Quote Originally Posted by Gelatinous Cube
*cough*Another one: The American Civil War.

I don't think it would have been better off if the South had won, per se, but the utter annihalation of the CSA has led to an ever-increasing down spiral in State's Rights--which is the issue it was fought over in the first place. I think that it would have been best if the CSA surrendered in the end, but only after some reforms were enacted to ensure the proper near-autonamy of the States.
The problem was that the South was unwilling to compromise over slavery, and hiding behind the guise of States Rights. If you read the history, the problem was that the South wanted to extend slavery, and they seceeded because they were not able to extend it as they wanted. Bleeding Kansas was an example of how fanatical they had become. The Southern states seceeded even before Lincoln took office. Lincoln had said he would not allow slavery to be extended to the territories, but he would still have had to contend with a very fractured govt that would have greatly limited his power. Ironically, Secessionists gave him exactly the kind of power they feared.

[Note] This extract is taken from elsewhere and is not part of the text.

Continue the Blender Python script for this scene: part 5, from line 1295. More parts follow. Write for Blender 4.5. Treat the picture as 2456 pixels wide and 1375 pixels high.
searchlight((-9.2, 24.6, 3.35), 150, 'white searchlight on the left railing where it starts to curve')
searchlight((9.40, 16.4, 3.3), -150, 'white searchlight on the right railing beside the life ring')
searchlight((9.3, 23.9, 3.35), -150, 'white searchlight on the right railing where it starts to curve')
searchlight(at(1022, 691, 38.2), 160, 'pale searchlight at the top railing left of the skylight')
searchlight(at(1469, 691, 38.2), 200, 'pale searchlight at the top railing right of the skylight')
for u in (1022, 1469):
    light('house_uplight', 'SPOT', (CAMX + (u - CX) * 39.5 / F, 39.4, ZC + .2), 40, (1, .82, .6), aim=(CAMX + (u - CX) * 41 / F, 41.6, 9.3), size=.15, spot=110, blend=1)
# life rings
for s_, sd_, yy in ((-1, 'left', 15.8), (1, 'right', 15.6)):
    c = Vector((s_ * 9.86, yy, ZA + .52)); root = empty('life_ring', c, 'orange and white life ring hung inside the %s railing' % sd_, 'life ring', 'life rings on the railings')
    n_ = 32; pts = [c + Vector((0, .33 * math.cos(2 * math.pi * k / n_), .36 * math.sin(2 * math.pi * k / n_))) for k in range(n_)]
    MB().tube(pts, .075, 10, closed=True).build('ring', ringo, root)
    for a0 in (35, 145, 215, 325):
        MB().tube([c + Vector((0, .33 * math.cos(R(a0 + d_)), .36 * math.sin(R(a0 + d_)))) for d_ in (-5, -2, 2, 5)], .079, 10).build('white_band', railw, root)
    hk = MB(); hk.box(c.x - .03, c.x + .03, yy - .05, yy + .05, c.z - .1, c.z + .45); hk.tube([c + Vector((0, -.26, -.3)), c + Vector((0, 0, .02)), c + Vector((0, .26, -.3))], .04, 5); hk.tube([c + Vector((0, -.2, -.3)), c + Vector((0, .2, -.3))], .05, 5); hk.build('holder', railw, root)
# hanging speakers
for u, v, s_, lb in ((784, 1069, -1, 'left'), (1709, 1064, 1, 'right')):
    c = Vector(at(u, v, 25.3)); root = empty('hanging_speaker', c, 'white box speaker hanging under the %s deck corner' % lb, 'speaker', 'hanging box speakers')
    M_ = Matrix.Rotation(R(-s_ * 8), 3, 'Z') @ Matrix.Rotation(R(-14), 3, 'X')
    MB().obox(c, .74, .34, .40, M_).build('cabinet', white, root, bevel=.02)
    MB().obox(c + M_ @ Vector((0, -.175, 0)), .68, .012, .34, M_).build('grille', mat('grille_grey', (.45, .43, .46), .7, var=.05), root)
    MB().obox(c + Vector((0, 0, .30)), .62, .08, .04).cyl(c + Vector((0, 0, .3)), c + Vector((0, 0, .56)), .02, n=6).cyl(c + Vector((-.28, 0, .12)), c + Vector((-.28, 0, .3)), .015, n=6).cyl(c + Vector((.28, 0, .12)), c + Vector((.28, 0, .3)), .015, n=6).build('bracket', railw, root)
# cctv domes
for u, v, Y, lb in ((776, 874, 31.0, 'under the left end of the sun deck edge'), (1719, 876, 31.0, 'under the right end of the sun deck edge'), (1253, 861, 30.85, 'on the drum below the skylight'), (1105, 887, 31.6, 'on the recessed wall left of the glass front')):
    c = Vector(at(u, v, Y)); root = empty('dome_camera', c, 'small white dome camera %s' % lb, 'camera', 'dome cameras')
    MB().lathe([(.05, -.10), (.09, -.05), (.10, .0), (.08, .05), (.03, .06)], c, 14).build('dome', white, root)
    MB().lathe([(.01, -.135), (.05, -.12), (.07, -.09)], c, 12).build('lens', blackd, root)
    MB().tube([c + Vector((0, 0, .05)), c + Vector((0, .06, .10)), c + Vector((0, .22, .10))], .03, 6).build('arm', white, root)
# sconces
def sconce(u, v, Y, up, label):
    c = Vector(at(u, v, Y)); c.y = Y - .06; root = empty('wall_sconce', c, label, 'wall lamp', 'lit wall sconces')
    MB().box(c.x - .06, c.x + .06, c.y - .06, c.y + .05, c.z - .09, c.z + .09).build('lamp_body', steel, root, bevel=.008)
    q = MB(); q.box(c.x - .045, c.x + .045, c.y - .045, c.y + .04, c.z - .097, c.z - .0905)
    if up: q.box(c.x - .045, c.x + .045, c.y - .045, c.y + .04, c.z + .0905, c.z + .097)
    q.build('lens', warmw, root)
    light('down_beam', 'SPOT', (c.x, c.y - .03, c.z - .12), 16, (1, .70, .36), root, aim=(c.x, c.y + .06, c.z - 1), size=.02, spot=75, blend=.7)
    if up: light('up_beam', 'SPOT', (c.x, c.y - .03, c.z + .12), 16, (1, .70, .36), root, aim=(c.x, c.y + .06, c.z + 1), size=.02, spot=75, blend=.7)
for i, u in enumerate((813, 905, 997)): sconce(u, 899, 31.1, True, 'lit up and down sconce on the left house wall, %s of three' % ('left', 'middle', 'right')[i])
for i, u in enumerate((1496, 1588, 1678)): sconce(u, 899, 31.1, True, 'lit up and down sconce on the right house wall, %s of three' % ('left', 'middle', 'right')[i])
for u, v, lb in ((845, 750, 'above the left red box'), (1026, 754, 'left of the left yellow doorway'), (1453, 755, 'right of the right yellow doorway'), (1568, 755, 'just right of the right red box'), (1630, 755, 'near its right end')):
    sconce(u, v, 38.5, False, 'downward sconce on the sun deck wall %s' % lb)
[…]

It was the South that drove the country away from States Rights. Even R.E. Lee felt that secession was fundamentally wrong, " Secession is nothing but revolution. The framers of our constitution never exhausted so much labor, wisdom, and forbearance in its formation, and surrounded it with so many guards and securities, if it was intended to be broken by every member of the Confederacy at will. It was intended for perpetual union so expressed in the preamble, and for the establishment of a government, not a compact, which can only be dissolved by revolution, or the consent of all the people in convention assembled. It is idle to talk of secession. Anarchy would have been established, and not a government, by Washington, Hamilton, Jefferson, Madison, and the other patriots of the Revolution." Robert E. Lee, letter, 23 January 1861

Most of the drives I see in modern times for States Rights are regressive ones (not to mention the ACW.) As such I oppose them. If States Rights were used for noble causes I would likely feel differently. At the moment I have a hard time attaching States Rights causes to much of anything I support.